Things typical of my age, including a lot of rap. At first, I associated classical music with work. However, as I delved into the scores, I discovered mysteries that stimulated my imagination, opening up a whole world for me and I began to love this music deeply.

After the Conservatoire, from which you graduated with a first prize in classical piano, you worked with rappers. Did you want to break away from a very strict practice of music? Or to explore the resonance between different worlds?

Definitely the latter! Since I was very young, I navigated several styles of music and I did not want to choose between them. I was interested in classical art. The world of rap music matched my life. I always wanted to be a pianist, but I felt the need to explore new things and to address an audience that resembled me. Today, people who come to my concerts are often attending the first piano recital of their lives! It is a source of pride for me to lead them to this type of music.

You have very eclectic references, ranging from Chopin to Keith Jarrett to the rapper Scylla. What is it that makes certain music speak to you? 

The immediate feelings that take hold of me before I have time to analyze what is happening. Indeed, the most beautiful compliment someone can pay me is to tell me what they feel when listening to my music. I don’t like it when people say it sounds difficult, because that brings me back to the technique, which is of course present, but which must fade into the background to leave space for the journey.

In 2021, you were invited to a legendary musical venue: the Montreux Jazz Festival. How did you feel?

It was incredible: not only was I participating in the festival that I had been dreaming of since childhood, but it was my first solo concert and I was the headline act! There was tremendous pressure and everything went really well. This was the founding experience of my career as a live artist.

What do you feel when you go from the solitude of composing to meeting an audience as huge as the one at the Accor Arena Paris-Bercy? 

I need solitude as much as I need this magical sharing. In my album Letter, I wanted to express my gratitude to my audience by writing “your love saved me from loneliness forever”. The piano is indeed an instrument that is so self-sufficient that it can bury us in infinite solitude. Today, I am fortunate enough to commune with the audience through extremely powerful and totally crazy moments.

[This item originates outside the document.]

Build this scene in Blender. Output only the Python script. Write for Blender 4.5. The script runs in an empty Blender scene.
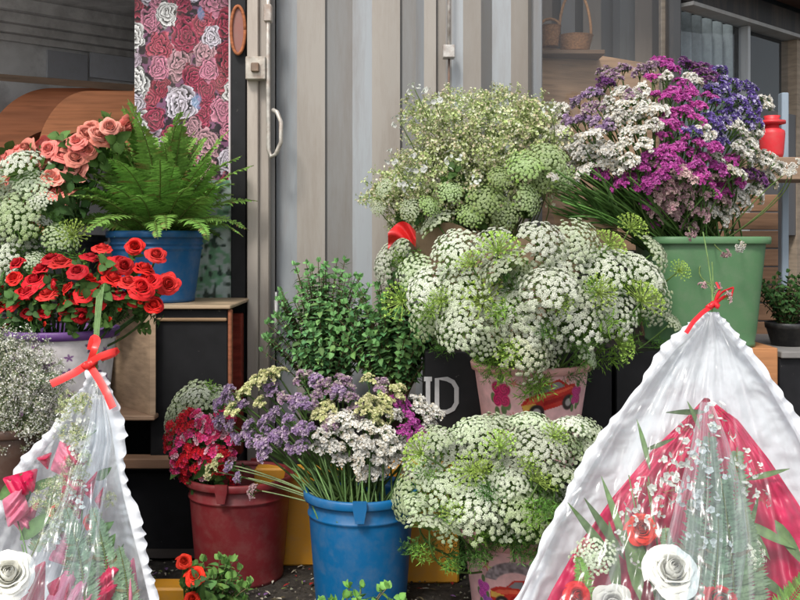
import bpy, bmesh, math
import numpy as np
from mathutils import Vector, Matrix
rng = np.random.default_rng(7)
sc = bpy.context.scene
col = sc.collection
F, CH, HOR = 966.0, 1.0, 240.0
def P(px, py, Y): return Vector(((px-400)/F*Y, Y, CH-(py-HOR)/F*Y))
def A(*a): return np.array(a, float)
def nrm(v):
    v = np.asarray(v, float); return v/(np.linalg.norm(v)+1e-12)

# ------------------------------------------------------------------ materials
MATS = {}
def newmat(name):
    m = bpy.data.materials.new(name); m.use_nodes = True
    nt = m.node_tree; nt.nodes.clear(); return m, nt
def N(nt, t, **k):
    n = nt.nodes.new(t)
    for a, b in k.items():
        if a.startswith('i_'): n.inputs[a[2:].replace('_', ' ')].default_value = b
        else: setattr(n, a, b)
    return n
def vmat(name, rough=.6, spec=.4, trans=0., nscale=40, namt=.25, bump=0., bscale=60, objvar=0., stretch=(1,1,1), metallic=0., coat=0., detail=4, dirt=None, dirtamt=.0, dirtscale=6, dmin=.45, dmax=.75):
    """material whose base colour is the mesh colour attribute broken up by noise"""
    m, nt = newmat(name); L = nt.links.new
    at = N(nt, 'ShaderNodeAttribute', attribute_name='Col')
    tc = N(nt, 'ShaderNodeTexCoord'); mp = N(nt, 'ShaderNodeMapping'); mp.inputs['Scale'].default_value = stretch
    L(tc.outputs['Object'], mp.inputs['Vector'])
    nz = N(nt, 'ShaderNodeTexNoise'); nz.inputs['Scale'].default_value = nscale; nz.inputs['Detail'].default_value = detail
    L(mp.outputs[0], nz.inputs['Vector'])
    mr = N(nt, 'ShaderNodeMapRange'); mr.inputs['From Min'].default_value = .25; mr.inputs['From Max'].default_value = .75
    mr.inputs['To Min'].default_value = 1-namt; mr.inputs['To Max'].default_value = 1+namt
    L(nz.outputs['Fac'], mr.inputs['Value'])
    hs = N(nt, 'ShaderNodeHueSaturation'); L(at.outputs['Color'], hs.inputs['Color']); L(mr.outputs[0], hs.inputs['Value'])
    out_c = hs.outputs[0]
    if objvar:
        oi = N(nt, 'ShaderNodeObjectInfo')
        m2 = N(nt, 'ShaderNodeMapRange'); m2.inputs['To Min'].default_value = 1-objvar; m2.inputs['To Max'].default_value = 1+objvar*.6
        L(oi.outputs['Random'], m2.inputs['Value'])
        h2 = N(nt, 'ShaderNodeHueSaturation'); L(out_c, h2.inputs['Color']); L(m2.outputs[0], h2.inputs['Value'])
        m3 = N(nt, 'ShaderNodeMapRange'); m3.inputs['To Min'].default_value = .5-(0 if name == 'rose' else objvar*.04); m3.inputs['To Max'].default_value = .5+(0 if name == 'rose' else objvar*.04)
        L(oi.outputs['Random'], m3.inputs['Value']); L(m3.outputs[0], h2.inputs['Hue'])
        out_c = h2.outputs[0]
    if dirt:
        n2 = N(nt, 'ShaderNodeTexNoise'); n2.inputs['Scale'].default_value = dirtscale; n2.inputs['Detail'].default_value = 8; n2.inputs['Roughness'].default_value = .7
        L(mp.outputs[0], n2.inputs['Vector'])
        r2 = N(nt, 'ShaderNodeMapRange'); r2.inputs['From Min'].default_value = dmin; r2.inputs['From Max'].default_value = dmax; r2.inputs['To Max'].default_value = dirtamt
        L(n2.outputs['Fac'], r2.inputs['Value'])
        mx = N(nt, 'ShaderNodeMix', data_type='RGBA'); L(r2.outputs[0], mx.inputs['Factor']); L(out_c, mx.inputs['A']); mx.inputs['B'].default_value = (*dirt, 1)
        out_c = mx.outputs['Result']
    b = N(nt, 'ShaderNodeBsdfPrincipled'); b.inputs['Roughness'].default_value = rough
    b.inputs['Specular IOR Level'].default_value = spec; b.inputs['Metallic'].default_value = metallic
    b.inputs['Coat Weight'].default_value = coat
    L(out_c, b.inputs['Base Color'])
    if bump:
        n3 = N(nt, 'ShaderNodeTexNoise'); n3.inputs['Scale'].default_value = bscale; n3.inputs['Detail'].default_value = 5
        L(mp.outputs[0], n3.inputs['Vector'])
        bp = N(nt, 'ShaderNodeBump'); bp.inputs['Strength'].default_value = bump; bp.inputs['Distance'].default_value = .004
        L(n3.outputs['Fac'], bp.inputs['Height']); L(bp.outputs[0], b.inputs['Normal'])
    o = N(nt, 'ShaderNodeOutputMaterial')
    if trans:
        t = N(nt, 'ShaderNodeBsdfTranslucent'); L(out_c, t.inputs['Color'])
        mx = N(nt, 'ShaderNodeMixShader'); mx.inputs[0].default_value = trans
        L(b.outputs[0], mx.inputs[1]); L(t.outputs[0], mx.inputs[2]); L(mx.outputs[0], o.inputs[0])
    else: L(b.outputs[0], o.inputs[0])
    MATS[name] = m; return m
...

You’ve been successful since the 2109 release of your first album Planet and today you’re one of the world’s most widely-streamed classical artists. Does that make your head spin? 

Of course! Everything happened very quickly and very intensely. To understand what was happening to me, I spent a lot of time with the people who came to see my concerts during my tour. I wanted to know what effect my music was having on them. I learned that it was really part of the story of their lives, that it accompanied important moments, declarations of love, even births! All this makes me very happy and that’s why I am part of this profession.

How do you find inspiration? 

Life brings me emotions that I need to communicate in music. I don’t feel good until I have expressed a feeling. As soon as it is expressed in music, I am liberated. That’s why, wherever I go, I need to have a piano at hand because inspiration can strike at any moment. That is what happened in my suite at the Crans Ambassador, where I was so taken by the panorama of the Alps that I extended my stay in order to compose.

Your music is visual, it conjures up images. Will there be any film projects coming soon?

Things are happening in that area. One of my tracks was chosen to accompany a Dior campaign starring the mesmerizing actress Anya Taylor-Joy. So yes, things are moving with the film industry in relation to long-term projects that I’m passionate about because the symbiosis between image and music is exactly what I love.

The theme of this edition is art. What kind of artist are you?

I try to immortalize human feelings. Once the piece exists, I let it escape, it no longer belongs to me and becomes a link that connects people.